Veteran Sports Illustrated pro football writer Paul Zimmerman, known as Dr. Z, once caused a problem for the Bills' media relations staff during training camp at St. John Fisher. He ventured from the media-designated sideline to watch a drill on the opposite sideline, which was empty enough to have comfortably fit the state of Rhode Island.
But for whatever reason, media people weren't permitted there, so a Bills media assistant told him to move.
I often attended Buffalo's mini-camps, which were closed to the public. Occasionally I'd quote a coach explaining something to a player because that gave insight into his development. Unfortunately, a team official told me coaches and players could only be quoted during the sanctioned media period.
Welcome to sports media relations, where the objective has evolved from accommodating media to controlling them. Sports organizations limit access and pander to TV so well, they practically run sports journalism.
There's no greater evidence than the NCAA men's basketball tournament. Reporters' access to players and coaches is primarily through televised press conferences, where the questions and answers tend to be weak simply because of the impersonal environment.
That's followed by a 30-minute post-game locker room access period. Unfortunately, with so many cameras and TV reporters looking for sound bites, there is seldom any meaningful conversation between the interview subject and the reporter. The interviewee just delivers the same BS he hears on SportsCenter, thinking that's how he's supposed to talk.
Yet, press conferences are sports organizations' communication tool of choice. Why? First, they really don't want you to know the athlete, except for his statistics and community service.
Second, the podium is a shield that suggests civility. It limits potential confrontation because people don't want to look stupid on TV... unless it's reality TV. Thus, no negativity surfaces; and if it does, the media relations people have already pre-programmed the interviewee to handle it.
Overall, the press conference is for the uncritical eye of television. That's why sports organizations love them. The less detail, the less likely trouble will occur.
It's just regrettable that TV and print media get lumped together. Each has different needs. The TV people want sound bites based on four or five themes easily identifiable in 10 seconds. Print journalists want specifics, because stories are seldom as simple as TV implies.
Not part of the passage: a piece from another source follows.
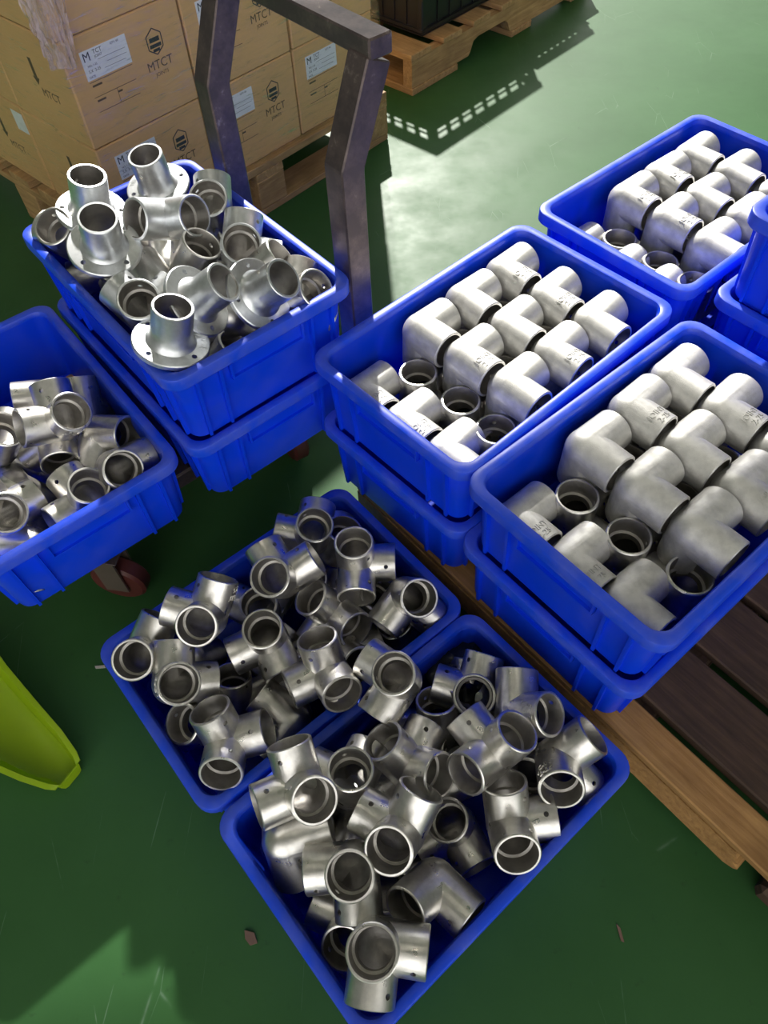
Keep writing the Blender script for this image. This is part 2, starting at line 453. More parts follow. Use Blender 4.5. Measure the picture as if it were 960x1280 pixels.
def flange_mesh():
    L = LEG
    outer = lathe_me([(.054, -.004), (.0555, -.003), (.0555, .0025), (.054, .004), (.0365, .0050), (.0335, .0085), (.0312, .014), (.0299, .022), (.0294, L-.001), (.0282, L)], None, 48)
    cuts = [lathe_me([(.0252, -.01), (.0252, L+.01)], None, 36)]
    for k in range(4):
        a = k*PI/2+PI/4
        cuts.append(lathe_me([(.0040, -.01), (.0040, .02)], None, 12, (.0445*math.cos(a), .0445*math.sin(a), 0)))
    cuts.append(lathe_me([(.0034, 0), (.0034, .06)], AX[0], 12, (0, 0, L-.022)))
    me = boolean(outer, cuts, ['DIFFERENCE']*len(cuts)); me.name = 'flange_fitting'; shade(me, 30); return me
me_flange = flange_mesh()
me_screw = lathe_me([(.0018, -.002), (.0032, -.001), (.0032, .002), (.0020, .002), (.0020, .0005)], AX[0], 10)
V, Fc = text_vf('JOINT', .0105, .0005)
W = []
for x, y, z in V:
    a = -PI/2+x/.046; r = .046+y; W.append((r*math.cos(a), r*math.sin(a), .0047+z))
me_ftxt = mesh('raised_lettering', W, Fc)
def lug_mesh():
    t = lathe_me([(R_O, 0), (R_O, .030), (R_O-.0014, .031)], None, 36)
    n = 16; V = []; Fc = []
    pl = [(R_O*math.cos(a)*.98, R_O*math.sin(a)*.98) for a in [math.radians(60), math.radians(120)]]
    out = [(.030, 0), (.030, .012)] + [( .021*math.cos(q), .062+.021*math.sin(q)) for q in [PI*k/12 for k in range(13)]] + [(-.030, .012), (-.030, 0)]
    m = len(out); V = [(x, y, .006) for x, y in out]+[(x, y, .013) for x, y in out]
    Fc = [tuple(reversed(range(m))), tuple(m+k for k in range(m))]+[(k, (k+1) % m, m+(k+1) % m, m+k) for k in range(m)]
    pm = mesh('p', V, Fc)
    c1 = lathe_me([(R_B, -.01), (R_B, .05)], None, 36); c2 = lathe_me([(.006, -.01), (.006, .05)], None, 16, (0, .062, 0))
    me = boolean(t, [pm, c1, c2], ['UNION', 'DIFFERENCE', 'DIFFERENCE']); me.name = 'lug_fitting'; shade(me, 30); return me
me_lug = lug_mesh()

proto = {}
def fitting(kind, mtx, label, group, material='galv', lettering=True):
    key = (kind, material, lettering)
    if key not in proto:
        me = {'corner': me_corner, 'short': me_corner_short, 'flange': me_flange, 'lug': me_lug, 'elbow': me_elbow}[kind].copy()
        nm = {'corner': 'pipe_corner', 'short': 'pipe_elbow', 'flange': 'flange_fitting', 'lug': 'lug_fitting', 'elbow': 'bent_elbow'}[kind]
        o = link(nm, me, M[material])
        if kind != 'lug':
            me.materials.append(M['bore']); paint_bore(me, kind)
        if kind == 'flange':
            if lettering: link('raised_lettering', me_ftxt.copy(), M[material], o)
            link('set_screw', me_screw.copy(), M['galv'], o, loc=(.0288, 0, LEG-.022))
        elif kind in ('corner', 'short') and lettering:
            link('raised_lettering', me_txt.copy(), M[material], o, loc=(0, 0 if kind == 'corner' else -.003, 0))
        proto[key] = o
    else: o = copy_tree(proto[key])
    o.matrix_world = mtx
    return tag(o, label, 'pipe fitting', group)
def basis(x, y, z, pos):
    m = Matrix((x, y, z)).transposed().to_4x4(); m.translation = pos; return m

# --- elbows set in rows: three crates on the pallet
def ray_at(px, py, z):
    d = rgt*((px-480)/F_PX)+dwn*((py-640)/F_PX)+fwd
    return Vector((0, 0, CAM_Z))+d*((z-CAM_Z)/d.z)
ROW = ['front', 'second', 'third', 'back']; COLN = ['left', 'middle', 'right']
GRID = {  # crate: start u,v, row step u,v, column step u,v
    'B': (CB, -.0604, .1065, .101, .0021, .0027, -.0924, 'left-end pallet crate', [(486, 471), (538, 504.6), (590, 542)], [(522.7, 465), (576, 500), (619.6, 536)]),
    'C': (CC, -.0597, .1061, .0985, .0042, -.0014, -.0930, 'pallet crate beside the planks', [(680, 624), (745, 674), (820, 725)], [(722, 619.6), (786.7, 669.6), (863.7, 718)]),
    'D': (CD, -.0717, .0929, .1043, .0037, -.0024, -.0924, 'far back pallet crate', [(742, 297), (795, 324), (842, 351)], [(775, 297.5), (826, 326), (870, 352)])}
ZU = BASE+PITCH_Z+CH-.030
for g, (c, u0, v0, au, av, bu, bv, where, lows, rings) in GRID.items():
    ce, u, v = frame(c)
    grp = 'pipe elbows set in rows in the ' + where
    for i in range(3):
        for j in range(3):
            p = ce+u*(u0+i*au+j*bu)+v*(v0+i*av+j*bv)+Vector((0, 0, ZU+random.uniform(-.003, .003)))
            a = random.uniform(-.045, .045); uu = (u*math.cos(a)+v*math.sin(a)); vv = (-u*math.sin(a)+v*math.cos(a)); zz = Vector((0, 0, 1))
            t = random.uniform(-.03, .03); zz = (zz+uu*t).normalized(); uu = (uu-zz*uu.dot(zz)).normalized(); vv = zz.cross(uu)
            let = not ((g == 'B' and (i, j) in ((0, 0), (1, 0), (1, 1), (2, 2), (0, 2))) or (g == 'C' and (i, j) in ((0, 0), (0, 1), (0, 2), (2, 0), (1, 1))) or (g == 'D' and (i, j) in ((2, 0), (2, 1), (1, 1), (0, 2))))
            fitting('short', basis(uu, -vv, -zz, p), 'silver elbow in top layer of %s, %s row, %s column' % (where, ['front', 'middle', 'back'][i], COLN[j]), grp, 'cast', let)
    for j, (px, py) in enumerate(lows):
        e = ray_at(px, py, BASE+PITCH_Z+.078); p = e-u*.062; q = p-ce; p = p+v*max(0, -.140+.062-q.dot(v))+u*max(0, -.198-q.dot(u))
        fitting('short', basis(u, -v, Vector((0, 0, -1)), p), 'silver elbow sunk against the front wall of %s, %s one' % (where, COLN[j]), grp, 'cast', j < 2)
    for j, (px, py) in enumerate(rings):
        e = ray_at(px, py, BASE+PITCH_Z+.104); p = e-Vector((0, 0, .062))
        fitting('short', basis(u, v, Vector((0, 0, 1)), p) if j == 2 else basis(-v, u, Vector((0, 0, 1)), p), 'dark elbow mouth in front of the elbow rows, %s, %s one' % (where, COLN[j]), grp, 'galv', False)
    # hidden lower layer seen through the gaps
    for i in range(1, 3):
        for j in range(3):
            p = ce+u*(u0+i*au+j*bu-.051)+v*(v0+i*av+j*bv-.046)+Vector((0, 0, BASE+PITCH_Z+.044))
            if j < 2:
                o = fitting('short', basis(-v, u, Vector((0, 0, 1)), p), 'dark open-mouthed elbow deep between the elbow rows of the %s' % where, 'lower layer elbows deep in the '+where, 'galv', False)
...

But print people are only going to get those specifics by talking to someone for 20 to 30 minutes, which rarely happens.
Ultimately, what the fan gets is garbage, nothing remotely similar to the classic work by renowned sports writers Jimmy Cannon and Red Smith.
When 12th-seeded Manhattan upset fifth-seeded Florida, 75-60, in the NCAA's first round on March 18, the media's questions focused on why Florida lacked competitiveness. What did Manhattan say about the strategy it employed during the contest's pivotal points? Who knows? That question wasn't asked because it's apparently not sound-bite friendly.
My favorite press conference question is: "Talk about [subject]." Properly translated, this means, "Say anything about [subject] for 20 seconds and I don't care what it is."
My second favorite question is: "How important was [something]?" Over the years, among the things that I've learned were important: Adam Vinatieri's Super Bowl-winning kicks; Josh Beckett's five-hit shutout for the Marlins in Game 7 of last year's World Series; Tampa Bay's five interceptions and three defensive touchdowns in Super Bowl XXXVII.
In the meantime, we haven't learned anything.
Paul Zimmerman tells me he's still waiting for someone to explain to him how US hockey upset the Russians in the 1980 Lake Placid Winter Games. He argues that the media captured the drama, but said little of the strategies that pulled off that shocker.
I won't tell him, because I don't want to embarrass him. But we all know it was a miracle, a victory of good over evil and God's way of punishing the USSR for being communist. I thought that was obvious.
What is most obvious is that television has shaped today's sports journalism because sports organizations cater to TV. They know there's much more money to be made on the tens of millions who watch TV than on the sliver of people who read. No print publication ever paid the NFL $17.6 billion to cover its games.
Consequently, discerning print journalists and fans suffer through the inanity. Only a few writers contest it, such as Zimmerman. He's unwilling to allow, as he says, "the characters with their mics and mini-cams, searching for the eternal and damnable sound bite," ruin sports journalism. He fights for better NFL access, but league officials don't seem to pay any attention.
Legendary New York sports columnist Dick Young hated TV reporters and camera people with such fervor, he sometimes fought with and swore at them. In fact, the disgust was so intense, it even earned mention in his New York Times obituary.
Obviously, vitriol existed once, but that's fading, partly because ESPN has curried favor with today's print media by hiring many big-city columnists for shows such as Pardon the Interruption and Around the Horn. Evidently, ESPN is buying print people off, interested in control, like the sports leagues.
Man, they're just made for each other. And we all lose in the end.